While driving back from New York City this afternoon, I briefly listened to AOC and fellow Democrats question one of Donald Trump’s former lawyers. I learned that Trump was a successful criminal mastermind who had escaped attention from the authorities and prosecutors for decades. Then he decided that the best way to keep a low profile and avoid close scrutiny of his misdeeds would be to run for and become President.

A specific part that I remember concerned the valuation of a Trump golf course. AOC noted that the management valued the course different for investment purposes than for property tax. Yet this would apparently be true for hundreds or thousands of golf courses in the U.S. (see this article for how golf clubs may be taxed based on a low valuation due partly to a belief that it is beneficial to have some open/green space: “In Pennsylvania, for instance a golf facility can apply for inclusion in the ‘Clean and Green’ Act 515 program, which preserves open space in return for a reduction in taxes.”).

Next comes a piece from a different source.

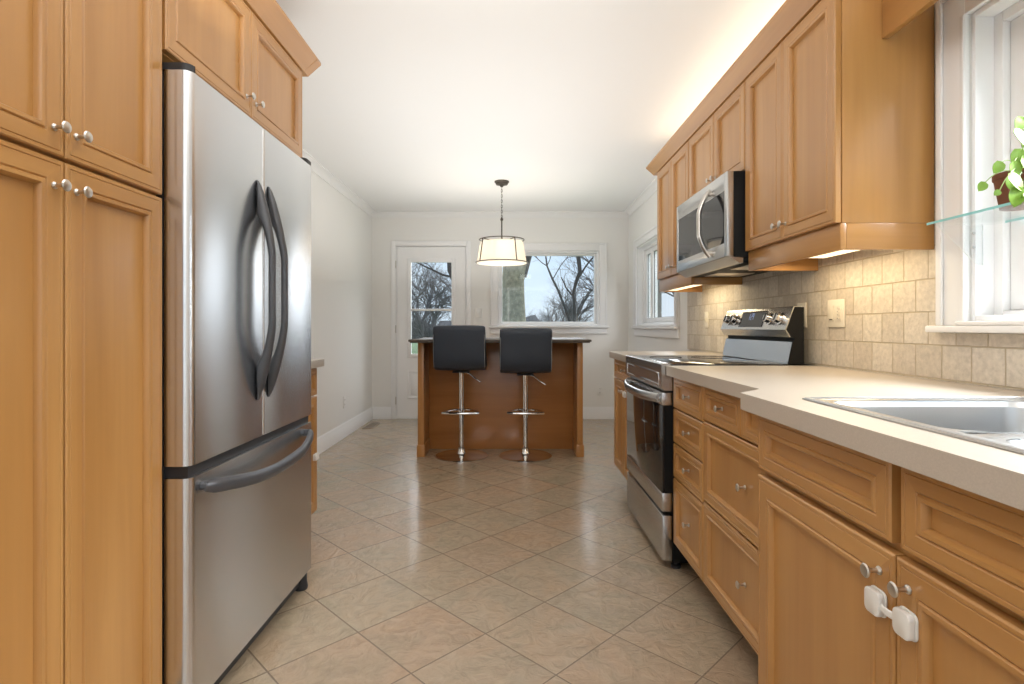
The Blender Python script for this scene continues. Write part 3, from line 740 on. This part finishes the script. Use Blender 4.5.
# oven door
od = obj('oven_door', G().box(RX+.012, .715, R0+.003, R1-.003, .3455, .7345), BLACK, rg)
obj('upper_rail', G().box(RX, .715, R0+.003, R1-.003, .735, .793, .004), RSTEEL, od)
obj('lower_rail', G().box(RX, .715, R0+.003, R1-.003, .262, .345, .004), RSTEEL, od)
obj('window', G().box(RX+.001, RX+.0115, R0+.004, R1-.004, .3455, .7345, .001), BGLASS, od)
pts, rad = [], []
for i in range(25):
    t = i/24; s = math.sin(math.pi*t)
    pts.append((RX-.008-.040*min(1, s*1.2)**.8, R0+.035+t*(R1-R0-.07), .765-.006*s)); rad.append(.021)
g = G(); g.tube(pts, rad, 12, flat=((1, 0, 0), .5))
for t in (.01, .99): g.tube([(RX-.0005, R0+.035+t*(R1-R0-.07), .765), (RX-.012, R0+.035+t*(R1-R0-.07), .765)], .014, 10)
obj('handle', g, RSTEEL, od)
for i in range(6):
    y = R0+.16+i*.085; obj('vent_slot', G().box(RX-.0005, RX+.002, y, y+.055, .772, .780, .0005), BPLAST, od)
g = G(); g.box(RX+.002, .715, R0+.003, R1-.003, .045, .245, .004); obj('storage_drawer', g, RSTEEL, rg)
# backguard
g = G(); g.prism([(1.256, 1.174), (1.220, 1.073), (1.240, 1.040), (1.258, 1.036), (1.258, 1.022), (1.250, 1.018), (1.230, .9205), (1.30, .9205), (1.30, 1.174)], 1, R0+.004, R1-.004); bk = obj('backguard', g, BLACK, rg)
g = G(); g.prism([(1.255, 1.178), (1.252, 1.174), (1.215, 1.073), (1.236, 1.039), (1.240, 1.041), (1.2205, 1.073), (1.2565, 1.1745), (1.285, 1.1745), (1.285, 1.178)], 1, R0+.002, R1-.002); obj('console', g, RSTEEL, bk)
g = G(); g.prism([(1.2460, 1.018), (1.2495, 1.018), (1.2295, .9210), (1.2260, .9210)], 1, R0+.002, R1-.002); obj('splash_panel', g, RSTEEL, bk)
cdir = Vector((-(1.174-1.073), 0, (1.252-1.215))).normalized()   # outward normal of the console
def con(y, u):   # point on the console face, u=0 bottom .. 1 top
    return Vector((1.215+(1.252-1.215)*u, y, 1.073+.101*u))
for y in (3.105, 3.015, 2.615, 2.515):
    g = G(); g.lathe([(.030, 0), (.030, .004), (.024, .006), (.0225, .026), (.018, .029), (0, .029)], con(y, .5)+cdir*.0006, cdir, 20)
    kb = obj('control_knob', g, CHROME, bk)
    q = con(y, .5)+cdir*.030; g = G(); up = Vector((.344, 0, .939))
    g.tube([q-up*.018, q+up*.018], .004, 6); obj('knob_grip', g, BPLAST, kb)
g = G(); c = [con(2.68, .12), con(2.95, .12), con(2.95, .90), con(2.68, .90)]
t = bmesh.new(); A = [t.verts.new(p+cdir*.0006) for p in c]; B = [t.verts.new(p+cdir*.003) for p in c]; t.faces.new(A); t.faces.new(B[::-1])
for i in range(4): t.faces.new((A[i], A[(i+1) % 4], B[(i+1) % 4], B[i]))
bmesh.ops.recalc_face_normals(t, faces=t.faces[:]); g._merge(t, 0); dp = obj('display', g, DISPLAY, bk)
g = G()
def seg(ya, ua, yb, ub): g.tube([con(ya, ua)+cdir*.0034, con(yb, ub)+cdir*.0034], .0011, 4)
DIG = {'1': 'bc', '2': 'abged', '0': 'abcdef', '8': 'abcdefg', '4': 'fgbc'}
yy = 2.855
for ch in '1:24':
    if ch == ':':
        seg(yy-.002, .58, yy-.002, .60); seg(yy-.002, .70, yy-.002, .72); yy -= .009; continue
    P = {'a': (0, .80, -.011, .80), 'b': (-.011, .80, -.011, .64), 'c': (-.011, .64, -.011, .48), 'd': (0, .48, -.011, .48), 'e': (0, .48, 0, .64), 'f': (0, .64, 0, .80), 'g': (0, .64, -.011, .64)}
    for k in DIG[ch]: a, b, c_, d_ = P[k]; seg(yy+a, b, yy+c_, d_)
    yy -= .018
obj('clock_digits', g, DIGIT, dp)

# ------------------------------------------------------------------ wall plates
def plate(name, label, cat, p, normal, w, h, mat, kind):
    t = thing(name, label, cat, p)
    n = Vector(normal); u = Vector((0, 0, 1)).cross(n); p = Vector(p)
    def bx(g, u0, u1, z0, z1, d0, d1, bev):
        a = p+u*u0+n*d0; b = p+u*u1+n*d1
        g.box(min(a.x, b.x), max(a.x, b.x), min(a.y, b.y), max(a.y, b.y), p.z+z0, p.z+z1, bev)
    g = G(); bx(g, -w/2, w/2, -h/2, h/2, .0006, .006, .002); pl = obj('cover_plate', g, mat, t)
    if kind == 'outlet':
        for z in (-.022, .022):
            g = G(); bx(g, -.016, .016, z-.014, z+.014, .0062, .008, .001); s = obj('socket', g, mat, t)
            g = G(); bx(g, -.008, -.0055, z-.004, z+.006, .0081, .0086, 0); bx(g, .0055, .008, z-.004, z+.006, .0081, .0086, 0); obj('slots', g, SLOT, s)
    elif kind == 'toggle':
        g = G(); bx(g, -.005, .005, -.012, .012, .0062, .014, .002); obj('toggle', g, mat, t)
    elif kind == 'double':
        g = G(); bx(g, -.045, -.012, -.033, .033, .0062, .009, .0015); r = obj('rocker', g, mat, t)
        g = G(); bx(g, -.040, -.018, -.028, -.023, .0091, .0098, 0); obj('rocker_mark', g, SLOT, r)
        g = G(); bx(g, .012, .045, -.033, .033, .0062, .009, .0015); s = obj('timer_switch', g, mat, t)
        for i in range(4):
            g = G(); bx(g, .022, .035, -.024+i*.014, -.017+i*.014, .0091, .0115, .001); obj('button', g, PLATE, s)
            g = G(); bx(g, .016, .019, -.022+i*.014, -.019+i*.014, .0091, .0098, 0); obj('indicator', g, SLOT, s)
    return t
plate('switch_plate', 'ivory double switch plate on the backsplash right of the range', 'switch', (XR-.012, 2.293, 1.142), (-1, 0, 0), .120, .116, PLATE, 'double')
plate('power_outlet', 'ivory outlet on the backsplash partly behind the range backguard', 'outlet', (XR-.012, 2.565, 1.14), (-1, 0, 0), .076, .116, PLATE, 'outlet')
plate('switch_plate', 'ivory switch plate on the backsplash left of the range', 'switch', (XR-.012, 3.82, 1.135), (-1, 0, 0), .072, .114, PLATE, 'toggle')
plate('power_outlet', 'white outlet low on the back wall right of the island', 'outlet', (1.04, YB, .335), (0, -1, 0), .072, .116, WPLATE, 'outlet')
plate('power_outlet', 'white outlet low on the left wall', 'outlet', (XL, 5.40, .345), (1, 0, 0), .072, .116, WPLATE, 'outlet')
plate('switch_plate', 'white light switch between the back door and back window', 'switch', (-.395, YB, 1.25), (0, -1, 0), .072, .116, WPLATE, 'toggle')
vt = thing('floor_vent', 'brown metal floor register by the left baseboard', 'vent', (-1.545, 6.02, 0))
g = G(); g.box(-1.605, -1.592, 5.86, 6.19, .0006, .006, .001); g.box(-1.498, -1.485, 5.86, 6.19, .0006, .006, .001); g.box(-1.592, -1.498, 5.86, 5.875, .0006, .006, .001); g.box(-1.592, -1.498, 6.175, 6.19, .0006, .006, .001)
obj('frame', g, VENTM, vt)
g = G()
for i in range(14): y = 5.885+i*.0208; g.box(-1.5915, -1.4985, y, y+.008, .0012, .005)
obj('slats', g, VENTM, vt); obj('recess', G().box(-1.5915, -1.4985, 5.8755, 6.1745, .0005, .001), GAP, vt)

# ------------------------------------------------------------------ island and stools
isl = thing('kitchen_island', 'honey brown breakfast island with dark worktop and end posts', 'island', (-.10, 5.0, 0))
g = G(); g.box(-.760, .566, 4.876, 5.24, .0005, .955, .001); obj('body', g, [IX], isl)
for xa, xb in ((-.787, -.737), (.546, .592)):
    g = G(); g.box(xa, xb, 4.576, 4.8755, .10, .955, .002); g.box(xa-.008, xb+.008, 4.568, 4.8755, .0005, .10, .003); obj('post', g, IZ, isl)
g = G(); g.box(-.830, .634, 4.456, 5.30, .9555, .9645, .002); g.box(-.842, .646, 4.444, 5.312, .9647, .983, .004, 2); obj('worktop', g, ICOUNT, isl)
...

Representative reaction from my virtuous Facebook friends:

Well, I was wrong about Trump. I substantially underestimated his perfidious criminal conduct, if half of what Cohen says is true, and I suspect most of it is.

Readers: Did you watch the hearing? Learn anything new?

[Separately, if you want to see what a country looks like when it can’t support any additional people with its infrastructure, try driving Boston to New York and back during what used to be the mid-day off peak. The forecast on Monday morning was for 47-knot wind gusts at Teterboro, of which 37 knots would have been a crosswind component. It would have been 1.5 hours of moderate-to-severe turbulence to get there in the Cirrus. So it was time for the Honda Odyssey to show off its immunity to crosswinds (fairly impressive!).]